The highchair arrived before the baby did. It was a gift and I didn’t realize when we decided to put it in storage, it was one of those things I saw as needing months and months into the future, that time would fly by so quickly. We pulled it out a month ago when Button’s paediatrician said she’s ready for real food, but couldn’t use it. She slumped, couldn’t hold her weight up and her shoulders went quickly. I figured we’d need a special chair with support for her about three weeks after she was born and put a request in for a referral to an OT to get one, but six months later and that referral hasn’t happened yet. So the health visitor recommended we feed Buttons on my lap where I can support her shoulders.
I watched her play yesterday. She’s sitting upright without issues, her shoulders crunch when she pulls up on furniture or hands, when she turns over in bed, when she puts weight through them. Sitting up seems to be okay. So we fetched the high chair from storage again and this time had much better luck. She’s comfortable and happy and enjoying food that much more.

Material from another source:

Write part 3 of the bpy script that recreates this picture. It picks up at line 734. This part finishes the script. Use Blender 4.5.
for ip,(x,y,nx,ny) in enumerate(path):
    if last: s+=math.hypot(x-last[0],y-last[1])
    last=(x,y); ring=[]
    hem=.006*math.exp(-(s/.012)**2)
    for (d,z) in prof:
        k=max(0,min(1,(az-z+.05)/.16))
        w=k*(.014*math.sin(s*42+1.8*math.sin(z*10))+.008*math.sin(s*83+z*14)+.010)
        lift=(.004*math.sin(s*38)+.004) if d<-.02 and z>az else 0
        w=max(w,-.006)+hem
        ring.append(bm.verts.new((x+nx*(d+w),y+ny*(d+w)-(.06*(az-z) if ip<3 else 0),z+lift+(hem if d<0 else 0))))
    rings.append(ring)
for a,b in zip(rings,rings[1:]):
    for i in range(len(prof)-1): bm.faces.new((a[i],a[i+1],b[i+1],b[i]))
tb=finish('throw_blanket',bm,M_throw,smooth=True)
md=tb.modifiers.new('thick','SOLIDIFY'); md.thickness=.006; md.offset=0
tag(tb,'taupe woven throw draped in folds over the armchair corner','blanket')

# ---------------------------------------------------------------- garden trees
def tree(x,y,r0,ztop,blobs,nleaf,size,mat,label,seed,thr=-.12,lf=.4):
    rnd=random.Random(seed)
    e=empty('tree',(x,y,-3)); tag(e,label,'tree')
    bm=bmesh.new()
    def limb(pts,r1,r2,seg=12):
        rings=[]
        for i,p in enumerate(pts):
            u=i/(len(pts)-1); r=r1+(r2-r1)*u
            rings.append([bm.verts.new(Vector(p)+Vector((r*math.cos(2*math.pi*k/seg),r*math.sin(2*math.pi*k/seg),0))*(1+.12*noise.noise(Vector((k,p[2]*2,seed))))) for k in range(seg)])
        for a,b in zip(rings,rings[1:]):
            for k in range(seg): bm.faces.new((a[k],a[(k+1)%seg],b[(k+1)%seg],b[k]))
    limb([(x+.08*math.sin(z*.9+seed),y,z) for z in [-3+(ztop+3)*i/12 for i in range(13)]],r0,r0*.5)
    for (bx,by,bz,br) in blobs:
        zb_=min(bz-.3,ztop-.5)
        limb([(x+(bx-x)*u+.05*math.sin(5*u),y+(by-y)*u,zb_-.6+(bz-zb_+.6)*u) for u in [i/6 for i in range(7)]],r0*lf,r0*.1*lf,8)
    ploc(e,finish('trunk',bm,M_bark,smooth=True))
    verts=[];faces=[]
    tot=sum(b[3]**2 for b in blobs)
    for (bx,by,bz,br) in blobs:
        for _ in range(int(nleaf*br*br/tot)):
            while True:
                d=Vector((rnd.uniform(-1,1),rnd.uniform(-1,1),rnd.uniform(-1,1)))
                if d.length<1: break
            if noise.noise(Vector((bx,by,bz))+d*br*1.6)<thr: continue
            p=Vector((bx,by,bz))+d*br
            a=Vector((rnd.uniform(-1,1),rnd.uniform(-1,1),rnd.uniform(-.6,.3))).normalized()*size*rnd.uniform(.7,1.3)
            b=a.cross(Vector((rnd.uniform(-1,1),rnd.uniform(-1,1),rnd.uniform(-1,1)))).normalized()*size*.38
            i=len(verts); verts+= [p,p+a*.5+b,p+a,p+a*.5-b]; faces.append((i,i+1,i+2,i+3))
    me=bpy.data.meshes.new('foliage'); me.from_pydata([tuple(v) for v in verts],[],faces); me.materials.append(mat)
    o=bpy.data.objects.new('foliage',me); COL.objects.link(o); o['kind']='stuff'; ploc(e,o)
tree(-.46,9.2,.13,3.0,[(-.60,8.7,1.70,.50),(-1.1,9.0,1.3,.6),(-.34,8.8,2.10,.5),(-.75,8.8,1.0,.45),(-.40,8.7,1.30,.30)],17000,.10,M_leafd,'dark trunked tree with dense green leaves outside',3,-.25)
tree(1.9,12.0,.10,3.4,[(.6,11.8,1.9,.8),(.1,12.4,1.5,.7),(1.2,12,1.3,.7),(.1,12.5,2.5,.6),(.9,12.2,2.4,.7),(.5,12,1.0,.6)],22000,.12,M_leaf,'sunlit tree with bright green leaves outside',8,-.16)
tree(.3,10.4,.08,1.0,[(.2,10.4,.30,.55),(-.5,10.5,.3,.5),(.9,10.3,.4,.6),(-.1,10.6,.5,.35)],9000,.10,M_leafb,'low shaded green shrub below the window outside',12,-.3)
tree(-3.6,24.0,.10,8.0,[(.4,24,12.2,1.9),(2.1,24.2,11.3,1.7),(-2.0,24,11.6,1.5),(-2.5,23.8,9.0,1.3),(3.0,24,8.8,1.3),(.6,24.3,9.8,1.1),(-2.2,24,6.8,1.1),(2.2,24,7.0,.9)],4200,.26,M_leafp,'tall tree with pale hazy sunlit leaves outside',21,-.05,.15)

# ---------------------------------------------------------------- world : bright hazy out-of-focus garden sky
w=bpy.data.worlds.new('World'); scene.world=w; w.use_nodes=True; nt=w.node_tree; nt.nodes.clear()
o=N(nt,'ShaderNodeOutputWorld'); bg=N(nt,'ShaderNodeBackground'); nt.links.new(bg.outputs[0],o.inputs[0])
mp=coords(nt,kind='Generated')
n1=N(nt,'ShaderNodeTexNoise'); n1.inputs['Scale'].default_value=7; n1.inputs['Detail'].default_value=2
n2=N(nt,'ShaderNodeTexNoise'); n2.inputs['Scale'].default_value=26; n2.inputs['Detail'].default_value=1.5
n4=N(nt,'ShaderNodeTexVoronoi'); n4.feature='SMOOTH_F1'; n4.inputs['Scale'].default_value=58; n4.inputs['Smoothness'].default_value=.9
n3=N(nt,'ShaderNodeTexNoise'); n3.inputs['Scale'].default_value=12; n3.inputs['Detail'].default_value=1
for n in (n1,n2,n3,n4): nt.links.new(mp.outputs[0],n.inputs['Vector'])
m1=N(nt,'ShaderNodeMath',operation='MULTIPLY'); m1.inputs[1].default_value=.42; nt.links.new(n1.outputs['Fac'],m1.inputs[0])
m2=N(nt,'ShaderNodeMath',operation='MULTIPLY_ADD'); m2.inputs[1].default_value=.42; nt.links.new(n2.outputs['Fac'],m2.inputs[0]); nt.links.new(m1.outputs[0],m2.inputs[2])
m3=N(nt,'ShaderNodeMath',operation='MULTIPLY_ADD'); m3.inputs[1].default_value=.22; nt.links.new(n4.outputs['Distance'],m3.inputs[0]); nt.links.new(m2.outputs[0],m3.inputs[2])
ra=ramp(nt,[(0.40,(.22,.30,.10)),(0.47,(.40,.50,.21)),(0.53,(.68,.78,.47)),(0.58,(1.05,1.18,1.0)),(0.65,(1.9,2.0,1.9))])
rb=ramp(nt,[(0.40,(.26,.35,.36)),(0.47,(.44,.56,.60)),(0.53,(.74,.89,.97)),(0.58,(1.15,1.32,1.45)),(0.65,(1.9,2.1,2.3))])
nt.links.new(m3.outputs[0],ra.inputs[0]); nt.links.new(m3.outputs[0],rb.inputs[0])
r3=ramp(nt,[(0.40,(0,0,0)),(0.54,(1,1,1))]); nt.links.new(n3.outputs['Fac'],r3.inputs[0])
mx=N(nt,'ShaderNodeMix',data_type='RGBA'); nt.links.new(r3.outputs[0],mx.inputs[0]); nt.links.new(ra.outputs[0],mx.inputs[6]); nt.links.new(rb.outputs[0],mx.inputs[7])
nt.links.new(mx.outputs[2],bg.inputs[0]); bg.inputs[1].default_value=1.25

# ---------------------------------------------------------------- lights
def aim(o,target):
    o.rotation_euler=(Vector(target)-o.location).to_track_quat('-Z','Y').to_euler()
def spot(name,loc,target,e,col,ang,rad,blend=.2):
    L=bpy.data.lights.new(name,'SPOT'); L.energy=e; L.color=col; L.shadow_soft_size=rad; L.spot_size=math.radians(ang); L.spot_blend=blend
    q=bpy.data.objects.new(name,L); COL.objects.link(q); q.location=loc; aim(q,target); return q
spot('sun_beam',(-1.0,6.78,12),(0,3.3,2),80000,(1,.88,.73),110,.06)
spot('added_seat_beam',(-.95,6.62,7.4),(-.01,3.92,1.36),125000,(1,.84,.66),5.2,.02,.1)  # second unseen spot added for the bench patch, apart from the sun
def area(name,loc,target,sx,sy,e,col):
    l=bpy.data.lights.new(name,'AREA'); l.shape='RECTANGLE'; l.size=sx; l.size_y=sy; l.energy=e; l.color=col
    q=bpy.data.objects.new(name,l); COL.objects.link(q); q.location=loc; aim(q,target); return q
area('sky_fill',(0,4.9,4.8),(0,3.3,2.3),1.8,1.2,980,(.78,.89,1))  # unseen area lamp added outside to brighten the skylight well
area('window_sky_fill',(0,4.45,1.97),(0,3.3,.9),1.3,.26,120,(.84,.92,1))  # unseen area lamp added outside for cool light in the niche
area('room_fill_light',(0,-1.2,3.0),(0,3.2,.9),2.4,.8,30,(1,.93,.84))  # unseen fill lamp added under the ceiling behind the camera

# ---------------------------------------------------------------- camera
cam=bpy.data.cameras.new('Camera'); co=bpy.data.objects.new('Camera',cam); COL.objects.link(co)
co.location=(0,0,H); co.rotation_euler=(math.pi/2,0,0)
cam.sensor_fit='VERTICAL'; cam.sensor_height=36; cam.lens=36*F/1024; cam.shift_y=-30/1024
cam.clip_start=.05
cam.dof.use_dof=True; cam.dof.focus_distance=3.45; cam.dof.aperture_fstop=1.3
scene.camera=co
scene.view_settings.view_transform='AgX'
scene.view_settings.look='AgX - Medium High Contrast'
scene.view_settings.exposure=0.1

It’s easy to fixate on the help needed, the things one can’t do is there, every day, reminding you of the obstacles that you try to overcome more often than not. It’s easier to loose sight of the obvious. Some times, you don’t need help or expensive equipment, time changes things and sometimes for something to work, all you need is time to change things. And not to forget to cover the same ground again at regular intervals just in case solutions have decided to jump out of the woodwork and present themselves with a flare.